Warned they needed to stay away from each other before they “got into trouble,” Davis nevertheless pined for Glennie each time she scanned the horizon.

Whitney Davis’ mural featuring the Pratum grain elevator. Photo Courtesy Ulrich Burkhalter
Whitney Davis’ mural featuring the Pratum grain elevator.
Photo Courtesy Ulrich Burkhalter

“Every time I would drive those country roads I could see the grain elevator high above all the farmers’ fields and always think of my ‘secret’ boyfriend and feel those good old butterflies,” Davis recalled.

It’s a feeling Davis has never forgotten, even as her relationship with Glennie has progressed beyond the ‘secret’ realm.

“Years later we are still together and still very much in love,” she confirmed.

Which is why, in September 2022 Davis – now an artist – set out to paint a mural that would commemorate their relationship.

“The mural is out of the real public eye, it’s actually on the side of our barn,” she said of the painting, which features a bald eagle clutching a sheaf of wheat with the grain elevator emblazoned across its chest. “It simply was just for our own enjoyment.”

But when she discovered, only a few days after finishing the project, that the grain elevator had been torn down, she decided to share photos of the mural with the community that was now grieving its removal.

“Glad I get to keep a little piece of its history here in Pratum,” Davis wrote on the post, which was shortly joined by others bemoaning the loss of a building that had become an iconic part of Pratum’s skyline.

“It was a nice location to practice my rising moon shots,” hobbyist photographer Ulrich Burkhalter said when asked about the hundreds of photographs of the grain elevator he has taken over the years.

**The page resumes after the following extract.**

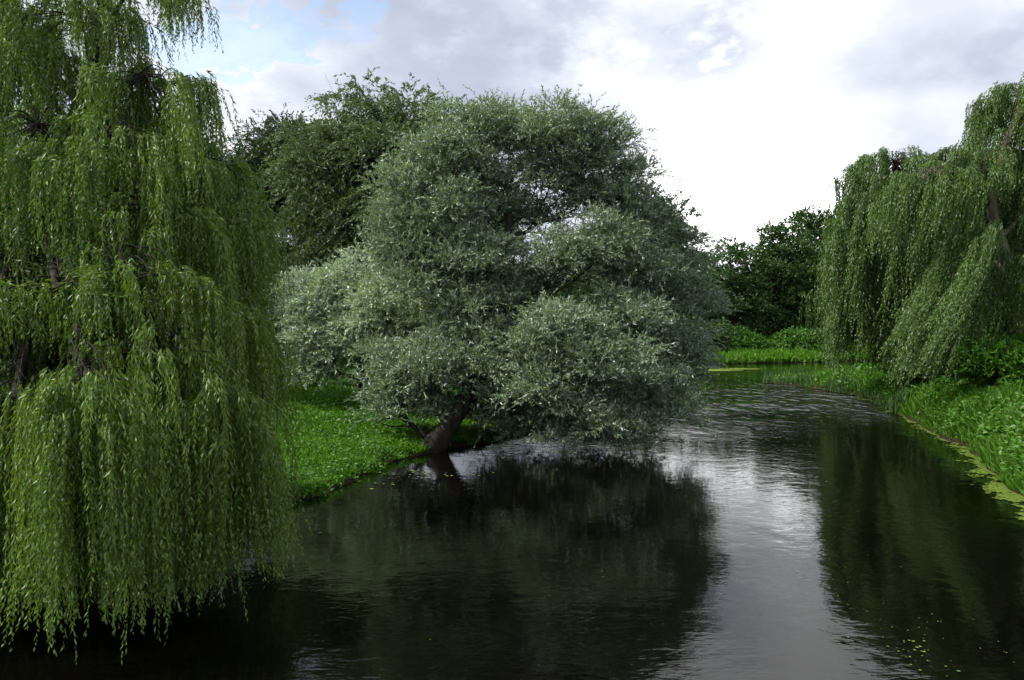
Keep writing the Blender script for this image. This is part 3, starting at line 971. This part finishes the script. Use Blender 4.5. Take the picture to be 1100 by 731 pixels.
def blades(name, mat, P, h, L, W, per, lean, kindlab, tall=None, spreadr=.04):
    n = len(P)
    lv = Leaves()
    tn = tuftnoise(P, .8)
    tn2 = tuftnoise(P, .23, 4.0)
    for i in range(per):
        B = np.concatenate([P + rng.normal(0, spreadr, (n, 2)) * (1 + P[:, 1:] * .03), (h - .02)[:, None]], 1)
        D = np.concatenate([rng.normal(0, lean, (n, 2)), np.ones((n, 1))], 1)
        LL_ = L(P) * (.5 + .6 * rng.random(n)) * (.35 + 1.3 * tn)
        g = np.stack([.25 + .5 * tn, .55 * tn2 * rng.random(n)], 1)
        lv.add(B, D, LL_, W(P) * (.7 + .6 * rng.random(n)), tints(n, g))
    o = lv.build(name, mat, None, (0, 0, 0), zmin=-.05)
    tag(o, kindlab, 'grass', None, 'stuff')
    print(name, lv.n)


c_left = lambda P, h, d, r: (~r) & (d > -.08 + .5 * tuftnoise(P, 2.1, 8.0) ** 2) & (P[:, 1] < 90) & (P[:, 0] < 12)
P, h, d = scatter(150000, 15, 90, c_left, -.62, .12)
blades('grass', M_GRASS, P, h, lambda P: .10 + .0028 * P[:, 1], lambda P: .034 + .0017 * P[:, 1], 3, .9, 'short bright green grass covering the left bank')
c_right = lambda P, h, d, r: r & (d > .05) & (d < 16) & (P[:, 1] < 74)
P, h, d = scatter(230000, 11, 75, c_right, .25, .80)
blades('grass', M_HERB, P, h, lambda P: (.26 + .006 * P[:, 1]) * (1 - .5 * np.clip((P[:, 1] - 52) / 10, 0, 1)), lambda P: .030 + .0016 * P[:, 1], 2, .6, 'tall lush grass and weeds covering the right bank')
M_WEED = leaf_mat('weed_leaf', (.066, .190, .012), (.08, .19, .025), .35, .5, (1.4, 1.1, .8), .03)


def weeds(name, P, h, z0, L, W, mat, label):
    lv = Leaves()
    n = len(P)
    for i in range(5):
        B = np.concatenate([P + rng.normal(0, .07, (n, 2)) * (1 + P[:, 1:] * .02), (h + z0 * rng.random(n))[:, None]], 1)
        D = rng.normal(size=(n, 3)) * (1, 1, .35) + (0, 0, .25)
        lv.add(B, D, L(P) * (.5 + .8 * rng.random(n)), W(P) * (.6 + .7 * rng.random(n)), tints(n, np.stack([.3 + .5 * tuftnoise(P, 1.9), .2 * rng.random(n)], 1)))
    tag(lv.build(name, mat, None, (0, 0, 0), zmin=-.05), label, 'weeds', None, 'stuff')


P2, h2, d2 = scatter(42000, 11, 75, lambda P, h, d, r: r & (d > .15) & (d < 14) & (P[:, 1] < 60) & (tuftnoise(P, .9, 2.2) > .52), .25, .80)
weeds('weeds', P2, h2 + .22, .28, lambda P: .12 + .003 * P[:, 1], lambda P: .06 + .0016 * P[:, 1], M_WEED, 'broad leaved weeds in patches among the tall grass of the right bank')
P2, h2, d2 = scatter(26000, 15, 80, lambda P, h, d, r: c_left(P, h, d, r) & (tuftnoise(P, .8, 5.2) > .5), -.5, .10)
weeds('weeds', P2, h2 + .05, .13, lambda P: .06 + .0018 * P[:, 1], lambda P: .03 + .0010 * P[:, 1], M_WEED, 'low broad leaved weeds in patches among the short grass of the left bank')
c_far = lambda P, h, d, r: (~r) & (d > 0) & (P[:, 1] > 84) & (d < 26)
P, h, d = scatter(130000, 84, 125, c_far, .12, .62)
blades('grass', M_GRASS, P, h, lambda P: .75 + 0 * P[:, 1], lambda P: .22 + 0 * P[:, 1], 1, .5, 'light green grass of the far meadow beyond the bend')
# reeds on the spit edge and in the shallow water
c_reed = lambda P, h, d, r: r & (d > -.35) & (d < .9) & (P[:, 1] > 42) & (P[:, 1] < 70) & (tuftnoise(P, .5, 2) > .42)
P, h, d = scatter(30000, 42, 72, c_reed, .3, .5)
blades('reeds', M_REED, P, np.maximum(h, 0), lambda P: .75 + 0 * P[:, 1], lambda P: .06 + 0 * P[:, 1], 1, .16, 'blue-green reeds fringing the spit')


def discs(name, P, rad, mat, label, cat, z=.012, aspect=None):
    n = len(P)
    k = 6
    th = np.linspace(0, 2 * math.pi, k, endpoint=False)[None] + rng.random((n, 1)) * 6
    rr = rad[:, None] * (.8 + .35 * rng.random((n, k)))
    V = np.zeros((n, k, 3))
    V[..., 0] = P[:, :1] + rr * np.cos(th) * (1 if aspect is None else aspect[:, None])
    V[..., 1] = P[:, 1:] + rr * np.sin(th)
    V[..., 2] = z + .006 * rng.random((n, 1))
    o = link(name, mesh_np(name, V.reshape(-1, 3), np.arange(n * k).reshape(-1, k), k, mat, tints(n)))
    tag(o, label, cat, None, 'stuff')


def cd(P, h, d, r):
    wdt = .12 + .75 * tuftnoise(P, 1.3, 1.0) * tuftnoise(P, .4, 3.0) * 1.7 * np.clip(1.6 - P[:, 1] / 45, .35, 1)
    return r & (d < .12) & (d > -wdt) & (P[:, 1] < 66) & (tuftnoise(P, 2.7, 6.0) > .30) & (rng.random(len(P)) < .5 - .42 * np.clip(-d / wdt, 0, 1))


P, h, d = scatter(900000, 11, 66, cd, .30, .72)
discs('duckweed', P, .016 + .0009 * P[:, 1] * (.6 + .8 * rng.random(len(P))), M_DUCK, 'yellow-green duckweed band along the right bank', 'duckweed')

# scattered floating leaves
pts, rad = [], []
for cx, cy, n, sx, sy, r_ in ((6.1, 11.6, 30, .22, .35, .018), (6.6, 12.6, 30, .55, .6, .011), (5.9, 15.5, 46, .9, 1.8, .011), (6.8, 22, 50, 1.2, 2.5, .014), (-2.8, 25.2, 30, .9, .3, .05), (-4.2, 23.2, 10, .5, .5, .045),
                            (-3.6, 18.8, 8, .7, .6, .035), (8.8, 30, 40, 1.8, 4, .04), (2, 14, 6, 3, 2.5, .012)):
    q = rng.normal(size=(n, 2)) * (sx, sy) + (cx, cy)
    pts.append(q)
    rad.append(r_ * (.5 + rng.random(n)))
P = np.concatenate(pts)
rad = np.concatenate(rad)
ok = ground(P)[1] < -.1
discs('floating_leaves', P[ok], rad[ok], M_LILY, 'small yellow-green leaves floating on the dark water', 'leaves')
q = np.concatenate([rng.normal(size=(500, 2)) * (1.0, .8) + (20.6, 78.5), rng.normal(size=(260, 2)) * (.7, .35) + (23.9, 80)])
discs('water_weed', q, .16 + .12 * rng.random(len(q)), M_LILY, 'pale mats of floating weed in the far pool', 'weed', .03)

In fact, Burkhalter has taken so many, that the Pratum Co-op began using them in their own publications, which is how Burkhalter himself learned that the building was to be torn down.

“I kind of got to know the workers there,” he said. “At one occasion I asked if I could see the interior of the elevator and its long time operator gave me a tour of it.”

Attending the demolition on Sept. 7, 2022 with his wife, Heidi, Burkhalter took the last set of pictures of the grain elevator, first as it was dismantled, then of the open sky. Later, Heidi posted the photos on Facebook with the caption, “Bittersweet moment.”

Which is why Davis is so glad to have her mural.

“I’m very grateful that timing somehow worked out…” she said. “I didn’t go a single day without seeing the elevator and thinking of my honey.”